Tracking individual bears is important, she explained, because it can help with research and conservation of the species; knowing which bear is which could even help with problems like figuring out if a certain grizzly is getting into garbage cans or attacking a farmer's livestock.

Several years ago Clapham began wondering whether a technology typically used to identify humans might be able to help: facial recognition software, which compares measurements between different facial features in one image to those in another.



Clapham teamed up with two Silicon Valley-based tech workers and together they created BearID, which uses facial-recognition software to monitor grizzly bears. So far, the project has used AI to recognize 132 of the animals individually.
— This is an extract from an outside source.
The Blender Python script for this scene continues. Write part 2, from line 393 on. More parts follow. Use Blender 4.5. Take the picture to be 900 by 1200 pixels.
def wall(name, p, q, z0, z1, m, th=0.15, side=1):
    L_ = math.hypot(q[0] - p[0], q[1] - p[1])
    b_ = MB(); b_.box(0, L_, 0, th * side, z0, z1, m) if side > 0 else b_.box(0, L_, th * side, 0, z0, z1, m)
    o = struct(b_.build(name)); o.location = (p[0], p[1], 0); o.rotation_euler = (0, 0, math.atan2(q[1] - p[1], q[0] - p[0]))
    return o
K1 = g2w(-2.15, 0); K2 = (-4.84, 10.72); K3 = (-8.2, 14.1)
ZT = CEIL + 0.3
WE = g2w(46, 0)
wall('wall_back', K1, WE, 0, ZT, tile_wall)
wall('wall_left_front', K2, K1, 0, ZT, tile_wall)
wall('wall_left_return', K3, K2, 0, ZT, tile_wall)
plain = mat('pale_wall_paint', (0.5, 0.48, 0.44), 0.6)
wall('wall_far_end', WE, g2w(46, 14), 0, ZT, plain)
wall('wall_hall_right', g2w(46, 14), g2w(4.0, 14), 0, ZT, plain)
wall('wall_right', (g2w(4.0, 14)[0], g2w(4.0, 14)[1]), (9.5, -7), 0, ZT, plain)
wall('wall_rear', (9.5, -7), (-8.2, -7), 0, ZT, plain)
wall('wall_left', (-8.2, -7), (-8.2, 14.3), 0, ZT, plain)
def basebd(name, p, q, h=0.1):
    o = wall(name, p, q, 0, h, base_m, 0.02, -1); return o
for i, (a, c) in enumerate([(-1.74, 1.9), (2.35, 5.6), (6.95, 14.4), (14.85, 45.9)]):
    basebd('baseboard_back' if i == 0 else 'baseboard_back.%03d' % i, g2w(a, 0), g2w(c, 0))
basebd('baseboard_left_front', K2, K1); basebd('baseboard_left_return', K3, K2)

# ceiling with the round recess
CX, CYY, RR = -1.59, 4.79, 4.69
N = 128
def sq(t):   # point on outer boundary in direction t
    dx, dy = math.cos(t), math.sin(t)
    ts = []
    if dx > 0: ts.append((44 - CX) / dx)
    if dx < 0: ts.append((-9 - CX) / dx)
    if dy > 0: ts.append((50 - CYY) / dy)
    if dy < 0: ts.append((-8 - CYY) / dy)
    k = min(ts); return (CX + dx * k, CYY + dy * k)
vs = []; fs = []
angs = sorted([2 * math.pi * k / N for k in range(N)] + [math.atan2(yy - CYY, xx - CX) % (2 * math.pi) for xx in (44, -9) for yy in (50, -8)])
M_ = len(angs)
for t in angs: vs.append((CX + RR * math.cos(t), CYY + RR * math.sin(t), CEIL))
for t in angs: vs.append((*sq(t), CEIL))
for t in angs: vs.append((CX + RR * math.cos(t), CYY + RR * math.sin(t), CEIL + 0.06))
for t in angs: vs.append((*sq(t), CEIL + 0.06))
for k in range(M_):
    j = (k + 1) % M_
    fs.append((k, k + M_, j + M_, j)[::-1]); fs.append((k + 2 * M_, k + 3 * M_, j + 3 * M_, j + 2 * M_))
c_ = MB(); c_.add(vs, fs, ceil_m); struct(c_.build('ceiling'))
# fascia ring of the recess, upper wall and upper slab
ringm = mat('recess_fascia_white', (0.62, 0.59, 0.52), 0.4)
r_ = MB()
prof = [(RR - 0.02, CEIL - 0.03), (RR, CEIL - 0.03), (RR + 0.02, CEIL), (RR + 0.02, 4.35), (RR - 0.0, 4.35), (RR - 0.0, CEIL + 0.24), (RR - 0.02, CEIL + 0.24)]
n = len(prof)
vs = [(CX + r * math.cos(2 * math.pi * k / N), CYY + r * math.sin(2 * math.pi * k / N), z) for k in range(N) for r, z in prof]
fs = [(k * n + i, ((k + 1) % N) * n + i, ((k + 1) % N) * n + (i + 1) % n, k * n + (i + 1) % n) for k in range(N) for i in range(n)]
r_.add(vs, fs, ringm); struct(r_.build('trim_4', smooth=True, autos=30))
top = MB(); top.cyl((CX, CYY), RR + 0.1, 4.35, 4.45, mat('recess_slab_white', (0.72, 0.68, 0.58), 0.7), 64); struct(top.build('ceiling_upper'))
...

For Clapham, who's also a postdoctoral fellow at the Unversity of Victoria, this interest in combining bears and AI has been in the works for years. In 2017 she joined Wildlabs.net, which connects conservationists with those in the tech community. There, she quickly met Ed Miller and Mary Nguyen — two tech workers in San Jose, California (who happen to be married) who were interested in machine learning and watching grizzlies via live webcam at another popular bear hangout, Brooks Falls in Alaska's Katmai National Park.

The trio has since gathered thousands of bear photos from Knight Inlet and Brooks River to create data sets, and adapted existing artificial intelligence software called Dog Hipsterizer (used, naturally, to add silly mustaches and hats to pictures of dogs) to spot bear faces in their images. Once the faces are detected, they can also use AI to recognize specific bears.

"It does way better than we do," said Miller.

So far, BearID has collected 4,674 images of grizzly bears; 80% of the images were used for training the facial-recognition system, Clapham said, and the remaining 20% for testing it. According to recently-published research from her and her collaborators, the system is 84% accurate. The bear you're trying to recognize must already be in the group's relatively small dataset, though.